De même, le comportement des Occidentaux et en particulier leur mauvaise connaissance du pays d'accueil, leur sentiment de supériorité instinctif, leur arrogance face au retard de développement de l'Afghanistan sont dénoncés avec un humour grinçant et sans complaisance. L'un des gags récurrents est l'inefficacité des organisations non-gouvernementales dont la bonne volonté n'a d'égale que l'amateurisme. L'altruisme peut être utile mais il n'est pas suffisant pour fonder une politique d'aide cohérente et efficace. Malgré tout, et c'est là que la série prend une forme de subtilité, des petites victoires sont possibles, de petites batailles peuvent être gagnées. Avec ce message clair, les changements prennent du temps. C'est dans leur nature même.

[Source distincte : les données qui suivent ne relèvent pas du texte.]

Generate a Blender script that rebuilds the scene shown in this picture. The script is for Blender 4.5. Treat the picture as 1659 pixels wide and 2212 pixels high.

Récompensé par le Fipa d'Or lors du festival qui s'est tenu fin janvier à Biarritz, Kaboul Kitchen est bien plus qu'une satire. Elle renvoie à une réalité qui, si elle est ici maquillée pour être présentable, n'en demeure pas moins dramatique.
Gilbert Melki est absolument parfait dans son rôle de Jacky, le tenancier de restaurant dont le premier souci est de maintenir son établissement à flot et sa piscine remplie. Marc Victor explique avoir imaginé une sorte d'Humphrey Bogart du XXIe siècle, inspiré par Casablanca de Michael Curtiz (1942). Simon Abkarian, encore une fois excellent, campe un colonel de l'armée afghane, ancien héros de la guerre dont le grade lui a permis de se construire un palais à coups de narco-dollars: il est l'incarnation de la dérive à laquelle conduit un régime autoritaire. Par instants, il fait presque penser au général Tapioca de Tintin et Les Picaros.
Les seconds rôles, notamment les serveurs Sayed (Brahim Bihi) et Habib (Fayçal Azizi) sont remarquables et apportent un véritable effet comique en renvoyant sans cesse le spectateur occidental au cliché de l'"indigène" et lui rappelant que les préjugés reposent d'abord sur l'ignorance.